Europe’s four biggest economies — Germany, France, Italy, and the UK — are close to negative growth as German industrial output dropped unexpectedly in January, which led France to outperform its larger neighbour but not replace Germany’s economic might as an engine for growth in the Eurozone.

According to the German national statistical service, German industrial output dropped by 0.8% in January against projections by a Reuters survey that pointed to a 0.5% increase. Driven by full employment, the German economy is still growing, but it is unheard of for the biggest economy in the Eurozone to rely on easy credit conditions and the domestic market in an economy where one in five jobs depends on exports. As a result, the German economy grew by an anaemic 0.2% in the last quarter of 2018.

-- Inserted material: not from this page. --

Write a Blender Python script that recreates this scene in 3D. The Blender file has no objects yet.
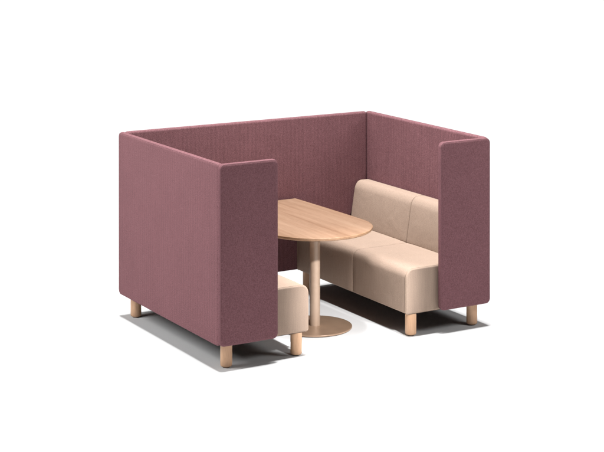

Meanwhile, the Bank of France has trimmed its forecast for the country’s first-quarter economic growth from 0.4% to 0.3%. Business confidence in the manufacturing and service industries is surging, but the mood across the Eurozone is weighing heavily on the bloc’s second-largest economy.

Italian industrial production shot up 1.7% in January with respect to December, but, the rise was driven by the energy sector in part because demand was higher than a year ago. Despite January’s rise, the November 2018-January 2019 period was the worst three months for industrial production since 2012-2013, with overall output down 1.8%.

Italy is officially in recession, having experienced two consecutive quarters of overall negative growth.

The UK economy created 400,000 jobs in 2018, but overall the economic situation in Britain is slowing due to Brexit and weakening global trade.